Il mondo della politica e l’opinione pubblica ricevono pressioni sempre più forti in favore dell’uso della cannabis. Da chi? E in quale modo interpretare l’impegno economico di famosi finanzieri e imprenditori che profondono milioni di dollari per liberalizzare la commercializzazione della droga?
Chi può aver interesse alla propagazione della droga? Solo i narcotrafficanti, criminali senza scrupolo, o anche alcuni dei miliardari del mondo dell’alta finanza?
Di primo acchito siamo portati a ritenere che i cattivi siano proprio loro, gli spacciatori internazionali; invece non rappresentano che un’appendice. Chi fa le cose alla grande, in modo sistematico, pianificato in larga scala, sono i finanzieri, i padroni del mondo, che con i loro dollari si adoperano per orientare il consenso dell’opinione pubblica in favore dell’uso della cannabis.
Tra i più grossi investitori in questo settore vi troviamo Peter B. Lewis, un ricchissimo finanziere, morto nel novembre del 2013. A partire dal 1980 ha impiegato tra i quaranta e i sessanta milioni di dollari, grazie ai quali, in ben venti Stati negli USA, sono state approvate leggi per la vendita di cannabis, per la coltivazione e il commercio.
Il Direttore della NORML, un’Organizzazione che lotta per promuovere il diritto alla marijuana, ha detto che tra il 1995 e il 2013 nessuno più di Lewis ha dato il suo contributo economico.
Con la sua morte non è finito il movimento antiproibizionista. Altri finanzieri stanno continuando la sua opera. Tra essi l’onnipresente George Soros, uno degli uomini più ricchi del Pianeta; George Zimmer un imprenditore del settore abiti maschili e il Presidente della Phoenix University, John Sperling.
Un esempio dell’influenza dell’Alta Finanza per regolare la commercializzazione della droga anche in Italia risale a quando i radicali organizzarono un referendum per promuoverne la legalizzazione.
Era il tempo in cui il partito era guidato da Marco Pannella. In quegli anni andò in onda un cartone animato in cui era propagandato l’antiproibizionismo. Al termine della pellicola, nei titoli di coda, c’erano i ringraziamenti al finanziatore del messaggio: la Fondazione Open Society, un ente voluto dal finanziere George Soros, il quale ha lautamente finanziato anche la Lega Internazionale Antiproibizionista. Il suo motto è: «Guerra alla Guerra alla Droga». A questo punto i lettori si chiederanno legittimamente il motivo di tale interesse da parte dell’Alta Finanza. Lo spiega Giovanni Serpelloni, ex responsabile del Dipartimento politiche antidroga, il quale ritiene che ci siano tracce sufficienti per ritenere che la legalizzazione della cannabis aprirebbe l’ingresso alle multinazionali del tabacco nel mercato della droga, in modo che, anche in Italia, affonderebbero le mani sui profitti potenzialmente altissimi. In quale altro modo si potrebbe giustificare, nota Serpelloni, l’impegno economico di famosi finanzieri e imprenditori per centinaia di milioni di dollari?

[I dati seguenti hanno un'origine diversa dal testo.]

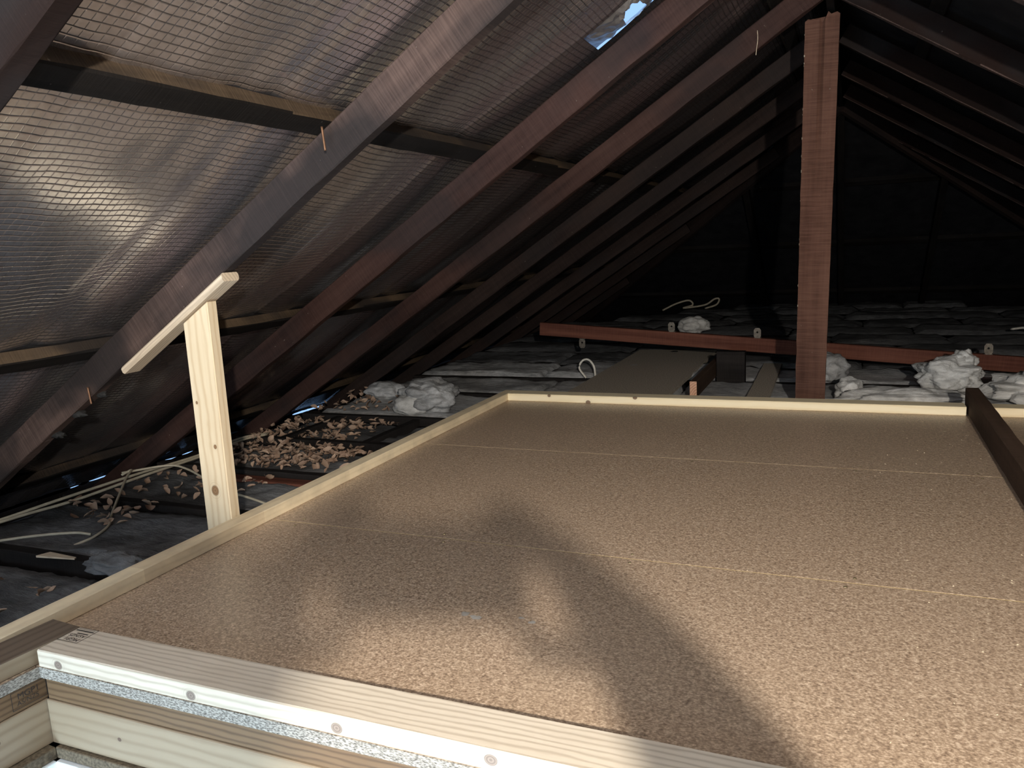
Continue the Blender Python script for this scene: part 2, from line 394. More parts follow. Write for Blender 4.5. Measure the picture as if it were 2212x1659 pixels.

Infine, per rispondere a quanti ritengono che la legalizzazione della droga indurrebbe a sgominare il narcotraffico internazionale, possiamo rispondere con la voce di Ayda Levy, la vedova di Roberto Suárez Gómez, detto il re della cocaina, il primo tra i più grandi narcotrafficanti della storia. Ciò che egli perseguì per tutta la sua vita fu rendere legale la produzione, il traffico e l’uso di droga!
Perché? Perché da produttore illegale, insieme a tutti i suoi compari, sarebbe diventato commerciante riconosciuto a tutti gli effetti. Se questo è il mondo che ci sta consegnando chi s’inchina alle leggi del piacere e dei soldi e del peccato, piuttosto che alla Legge di Dio, c’è davvero tanto da pregare l’Immacolata.